[Given request]:
Find every line in the records below that holds the word "follow", and copy each one.
— BEGIN Material for this task —
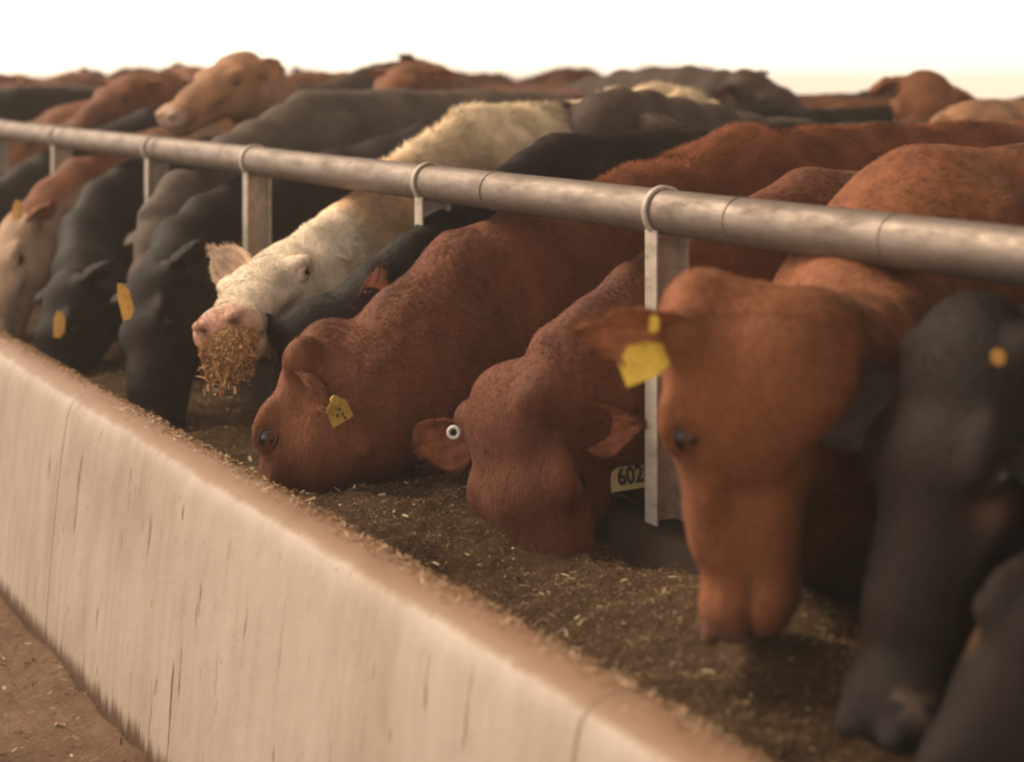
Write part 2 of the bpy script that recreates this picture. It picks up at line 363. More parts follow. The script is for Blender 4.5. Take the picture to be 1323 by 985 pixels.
— END Material for this task —
— BEGIN Material for this task —
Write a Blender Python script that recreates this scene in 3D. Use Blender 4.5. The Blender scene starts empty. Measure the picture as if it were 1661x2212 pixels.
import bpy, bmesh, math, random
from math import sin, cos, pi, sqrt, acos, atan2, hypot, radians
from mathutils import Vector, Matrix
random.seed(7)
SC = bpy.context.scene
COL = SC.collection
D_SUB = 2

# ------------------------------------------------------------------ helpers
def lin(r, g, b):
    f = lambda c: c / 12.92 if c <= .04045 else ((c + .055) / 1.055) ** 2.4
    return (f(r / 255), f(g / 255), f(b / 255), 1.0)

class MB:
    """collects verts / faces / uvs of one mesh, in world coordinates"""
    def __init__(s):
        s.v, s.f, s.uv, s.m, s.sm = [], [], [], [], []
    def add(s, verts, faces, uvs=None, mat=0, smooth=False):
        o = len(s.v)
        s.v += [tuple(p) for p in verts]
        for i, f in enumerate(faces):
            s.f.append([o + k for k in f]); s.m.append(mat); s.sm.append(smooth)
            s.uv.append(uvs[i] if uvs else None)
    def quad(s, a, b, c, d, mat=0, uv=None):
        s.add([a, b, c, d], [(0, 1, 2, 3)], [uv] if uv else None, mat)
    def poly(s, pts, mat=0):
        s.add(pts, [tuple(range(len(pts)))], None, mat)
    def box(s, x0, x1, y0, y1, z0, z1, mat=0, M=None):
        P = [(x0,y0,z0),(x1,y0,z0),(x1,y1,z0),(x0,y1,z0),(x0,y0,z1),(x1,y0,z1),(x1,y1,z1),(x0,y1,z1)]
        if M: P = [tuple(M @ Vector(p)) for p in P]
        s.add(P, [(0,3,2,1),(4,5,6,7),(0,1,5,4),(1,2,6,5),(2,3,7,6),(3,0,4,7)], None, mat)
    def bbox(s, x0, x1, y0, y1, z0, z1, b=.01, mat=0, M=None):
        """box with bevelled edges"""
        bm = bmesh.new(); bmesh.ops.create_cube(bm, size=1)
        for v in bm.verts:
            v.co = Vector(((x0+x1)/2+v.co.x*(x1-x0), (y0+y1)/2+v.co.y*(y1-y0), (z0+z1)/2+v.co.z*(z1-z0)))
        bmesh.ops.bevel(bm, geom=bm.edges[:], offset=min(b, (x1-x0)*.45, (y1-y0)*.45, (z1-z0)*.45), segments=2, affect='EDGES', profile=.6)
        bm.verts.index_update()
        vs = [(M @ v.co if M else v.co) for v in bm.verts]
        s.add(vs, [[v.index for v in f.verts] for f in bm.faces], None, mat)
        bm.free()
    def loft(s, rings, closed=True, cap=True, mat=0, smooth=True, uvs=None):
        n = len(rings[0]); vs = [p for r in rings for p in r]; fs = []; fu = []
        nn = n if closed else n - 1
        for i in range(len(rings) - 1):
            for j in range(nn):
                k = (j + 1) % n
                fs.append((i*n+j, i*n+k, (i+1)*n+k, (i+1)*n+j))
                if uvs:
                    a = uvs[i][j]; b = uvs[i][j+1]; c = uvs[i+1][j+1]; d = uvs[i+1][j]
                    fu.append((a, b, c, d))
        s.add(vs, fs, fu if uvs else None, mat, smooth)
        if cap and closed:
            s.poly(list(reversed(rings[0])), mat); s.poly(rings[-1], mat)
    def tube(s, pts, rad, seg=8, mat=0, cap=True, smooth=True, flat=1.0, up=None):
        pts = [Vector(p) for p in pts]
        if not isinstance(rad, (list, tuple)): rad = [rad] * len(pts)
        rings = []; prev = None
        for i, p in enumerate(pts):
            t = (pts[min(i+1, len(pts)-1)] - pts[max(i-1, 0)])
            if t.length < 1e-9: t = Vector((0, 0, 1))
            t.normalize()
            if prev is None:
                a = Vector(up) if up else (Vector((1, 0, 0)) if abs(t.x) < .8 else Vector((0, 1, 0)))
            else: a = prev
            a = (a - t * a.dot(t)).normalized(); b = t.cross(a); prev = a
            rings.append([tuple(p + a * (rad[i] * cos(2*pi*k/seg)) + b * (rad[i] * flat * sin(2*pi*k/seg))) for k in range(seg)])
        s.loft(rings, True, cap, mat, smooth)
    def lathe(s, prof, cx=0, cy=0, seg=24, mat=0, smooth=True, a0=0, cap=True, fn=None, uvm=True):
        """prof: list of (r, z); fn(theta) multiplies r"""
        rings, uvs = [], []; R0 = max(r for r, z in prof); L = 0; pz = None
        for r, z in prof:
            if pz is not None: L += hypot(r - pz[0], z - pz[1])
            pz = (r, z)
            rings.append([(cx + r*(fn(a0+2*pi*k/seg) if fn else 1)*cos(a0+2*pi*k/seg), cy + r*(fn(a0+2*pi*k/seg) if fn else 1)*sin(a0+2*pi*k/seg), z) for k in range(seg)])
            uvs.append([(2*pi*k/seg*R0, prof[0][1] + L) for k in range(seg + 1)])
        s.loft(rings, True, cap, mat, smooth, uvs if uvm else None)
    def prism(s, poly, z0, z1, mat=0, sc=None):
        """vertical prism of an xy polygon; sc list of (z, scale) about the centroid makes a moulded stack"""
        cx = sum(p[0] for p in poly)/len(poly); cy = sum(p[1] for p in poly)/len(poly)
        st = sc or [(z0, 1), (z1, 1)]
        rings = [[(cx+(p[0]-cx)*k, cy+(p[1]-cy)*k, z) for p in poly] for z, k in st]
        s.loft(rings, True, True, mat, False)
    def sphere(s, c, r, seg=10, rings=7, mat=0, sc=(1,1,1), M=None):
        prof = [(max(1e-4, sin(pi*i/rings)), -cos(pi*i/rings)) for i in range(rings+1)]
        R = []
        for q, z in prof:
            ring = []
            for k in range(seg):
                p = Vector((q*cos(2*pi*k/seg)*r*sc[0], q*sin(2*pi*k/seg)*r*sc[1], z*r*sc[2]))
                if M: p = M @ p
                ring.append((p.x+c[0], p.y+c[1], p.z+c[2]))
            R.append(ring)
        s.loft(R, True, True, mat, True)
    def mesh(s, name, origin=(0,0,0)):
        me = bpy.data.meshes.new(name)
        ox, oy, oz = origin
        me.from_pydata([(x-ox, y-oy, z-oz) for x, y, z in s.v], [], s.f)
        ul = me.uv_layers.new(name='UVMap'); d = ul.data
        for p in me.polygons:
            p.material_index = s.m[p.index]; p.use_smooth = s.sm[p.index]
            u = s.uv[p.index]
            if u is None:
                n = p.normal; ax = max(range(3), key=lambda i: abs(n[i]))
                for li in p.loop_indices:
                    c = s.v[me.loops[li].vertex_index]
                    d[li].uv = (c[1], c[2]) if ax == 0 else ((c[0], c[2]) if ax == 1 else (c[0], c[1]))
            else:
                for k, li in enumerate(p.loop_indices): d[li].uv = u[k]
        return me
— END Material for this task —
— BEGIN Material for this task —
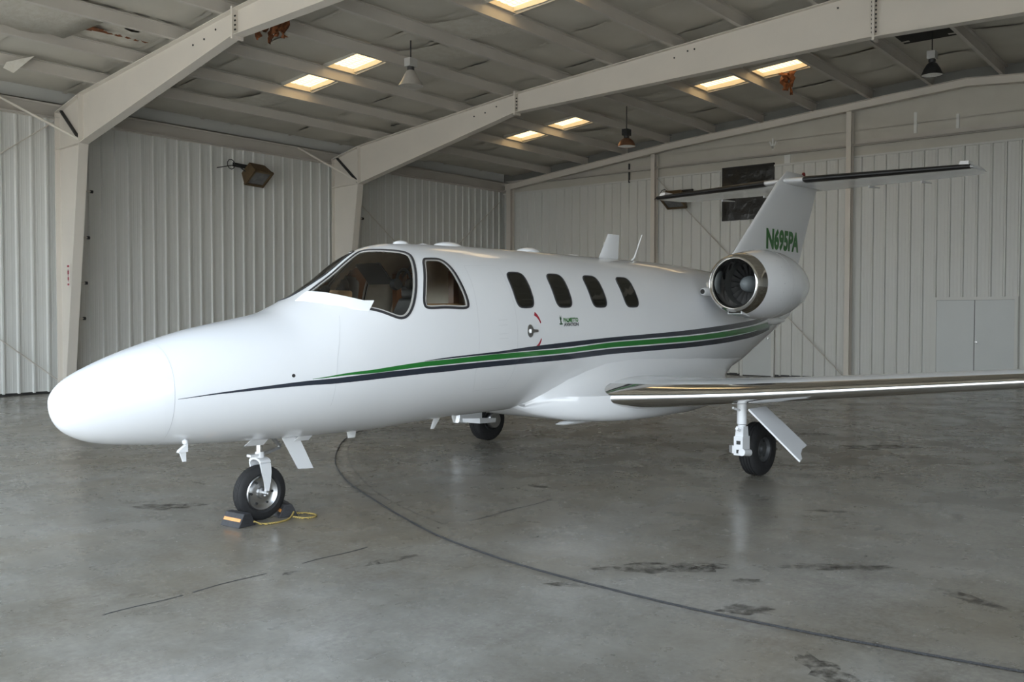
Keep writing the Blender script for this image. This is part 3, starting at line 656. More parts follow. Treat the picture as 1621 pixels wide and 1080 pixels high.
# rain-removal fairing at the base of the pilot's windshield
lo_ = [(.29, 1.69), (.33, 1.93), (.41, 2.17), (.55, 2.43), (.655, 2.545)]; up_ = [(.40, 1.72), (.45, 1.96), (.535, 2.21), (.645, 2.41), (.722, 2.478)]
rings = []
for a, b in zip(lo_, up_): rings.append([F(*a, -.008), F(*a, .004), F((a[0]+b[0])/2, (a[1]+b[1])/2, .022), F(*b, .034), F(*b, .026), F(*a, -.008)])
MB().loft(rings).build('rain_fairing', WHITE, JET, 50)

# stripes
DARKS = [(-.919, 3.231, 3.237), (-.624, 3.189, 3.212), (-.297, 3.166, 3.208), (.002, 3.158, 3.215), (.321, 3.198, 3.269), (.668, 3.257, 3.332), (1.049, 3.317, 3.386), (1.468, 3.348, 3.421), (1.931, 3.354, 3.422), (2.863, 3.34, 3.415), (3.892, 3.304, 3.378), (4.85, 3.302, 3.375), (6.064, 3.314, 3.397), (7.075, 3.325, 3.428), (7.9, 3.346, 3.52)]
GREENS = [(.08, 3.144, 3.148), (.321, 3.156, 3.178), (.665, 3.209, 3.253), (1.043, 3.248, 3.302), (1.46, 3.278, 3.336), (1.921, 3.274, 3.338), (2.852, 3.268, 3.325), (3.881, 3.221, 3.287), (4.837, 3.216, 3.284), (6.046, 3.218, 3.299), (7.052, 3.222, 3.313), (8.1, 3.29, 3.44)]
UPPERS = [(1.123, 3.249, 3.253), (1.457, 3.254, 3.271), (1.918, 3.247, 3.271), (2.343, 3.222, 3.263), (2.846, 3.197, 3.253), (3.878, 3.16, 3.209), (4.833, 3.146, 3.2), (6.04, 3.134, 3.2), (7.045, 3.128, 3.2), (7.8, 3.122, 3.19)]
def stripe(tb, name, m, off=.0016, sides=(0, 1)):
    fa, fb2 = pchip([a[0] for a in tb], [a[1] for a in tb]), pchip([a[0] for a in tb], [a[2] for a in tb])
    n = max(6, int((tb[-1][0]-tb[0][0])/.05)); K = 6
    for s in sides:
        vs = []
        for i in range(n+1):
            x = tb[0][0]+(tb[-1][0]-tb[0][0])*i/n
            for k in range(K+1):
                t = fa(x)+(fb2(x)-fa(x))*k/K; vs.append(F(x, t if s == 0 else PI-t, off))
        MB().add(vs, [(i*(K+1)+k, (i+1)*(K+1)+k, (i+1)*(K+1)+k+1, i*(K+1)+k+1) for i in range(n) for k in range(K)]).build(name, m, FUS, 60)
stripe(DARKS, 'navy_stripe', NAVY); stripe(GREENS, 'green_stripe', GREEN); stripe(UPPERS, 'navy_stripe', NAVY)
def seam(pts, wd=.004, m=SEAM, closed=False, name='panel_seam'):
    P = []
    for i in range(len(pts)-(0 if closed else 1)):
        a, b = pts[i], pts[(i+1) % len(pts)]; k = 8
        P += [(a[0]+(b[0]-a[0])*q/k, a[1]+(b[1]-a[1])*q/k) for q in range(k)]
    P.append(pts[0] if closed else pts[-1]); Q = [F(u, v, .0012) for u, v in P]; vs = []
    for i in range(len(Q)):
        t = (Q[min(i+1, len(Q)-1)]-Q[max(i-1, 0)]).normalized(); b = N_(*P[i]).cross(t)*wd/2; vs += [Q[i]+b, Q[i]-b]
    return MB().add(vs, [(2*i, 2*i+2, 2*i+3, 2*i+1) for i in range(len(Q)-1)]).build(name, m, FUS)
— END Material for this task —
[Solved exercise]:
Write part 2 of the bpy script that recreates this picture. It picks up at line 363. More parts follow. The script is for Blender 4.5. Take the picture to be 1323 by 985 pixels.
Keep writing the Blender script for this image. This is part 3, starting at line 656. More parts follow. Treat the picture as 1621 pixels wide and 1080 pixels high.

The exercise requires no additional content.